DCN – Essa questão do preconceito em relação a produtos usados está mudando?
Medeiros – Sim, totalmente. Antes, a compra de um bem usado era vista quase como uma última opção. Hoje, há um novo olhar sobre isso. As pessoas consideram essa possibilidade porque reconhecem o valor de dar uma nova vida a um produto. E esse comportamento não está restrito às classes C, D e E. Vemos isso em todas as classes sociais. Outro exemplo interessante é o da Estante Virtual, que faz parte do Magalu. Hoje, você compra livros usados online, e isso é uma realidade. As lojas físicas também estão aderindo a esse movimento, como a Cresci e Perdi, que vende itens infantis usados e já tem várias unidades em São Paulo.
DCN – Em quais pontos o varejo está pecando ao tentar atender essas classes?
Medeiros – As varejistas precisam refletir se estão realmente considerando esse público em suas estratégias.
DCN – Como fazer isso?
Medeiros – A jornada de consumo é uma parte fundamental disso. Será que a sua loja, seja física ou digital, está adequada para atender esse consumidor? Muitas vezes, ainda vemos lojas usando termos estrangeiros, marcas com nomes internacionais que não se conectam com esse público. A experiência precisa ser mais acessível e próxima da realidade desse consumidor.

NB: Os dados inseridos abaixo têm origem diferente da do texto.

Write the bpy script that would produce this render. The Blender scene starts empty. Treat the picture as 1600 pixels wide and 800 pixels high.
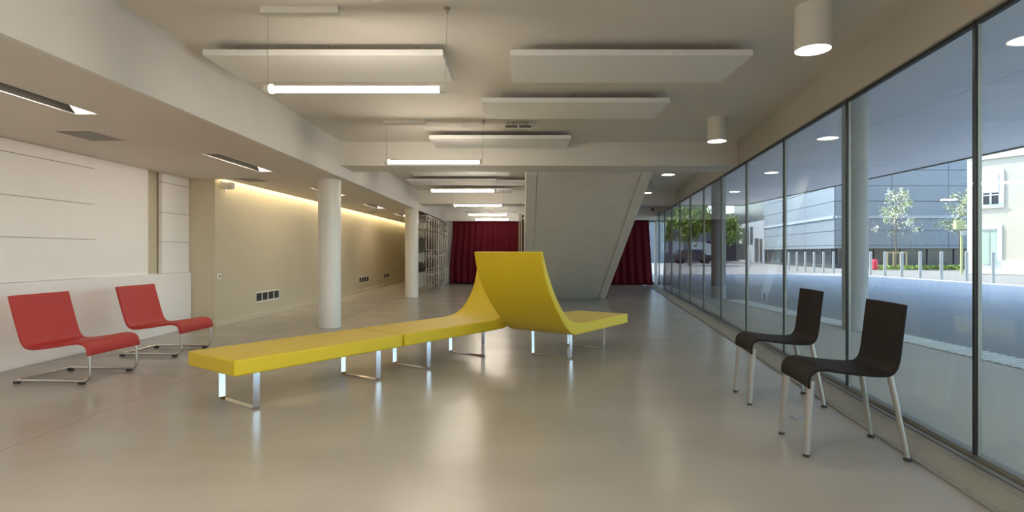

DCN – E temas como as métricas ESG? Elas são importantes para esse público?
Medeiros: Com certeza. As marcas precisam pensar em questões como consumo com propósito. O consumidor está cada vez mais preocupado com o impacto que ele gera, e isso se reflete nas escolhas que ele faz. Será que a marca está se posicionando da forma certa? Será que está tratando esse consumidor com o respeito que ele merece? Porque ele é extremamente representativo, e há uma perspectiva de que, com o tempo, esse consumidor possa melhorar sua condição de renda, mesmo que no momento ele ainda esteja enfrentando desafios como inflação, alta de juros e falta de crédito. As varejistas precisam olhar com mais cuidado para esse público e valorizar esse cliente. Com as enchentes no Rio Grande do Sul e as queimadas, principalmente no Sudeste do país, os consumidores tendem a preferir marcas e produtos de empresas que simpatizam com essas causas.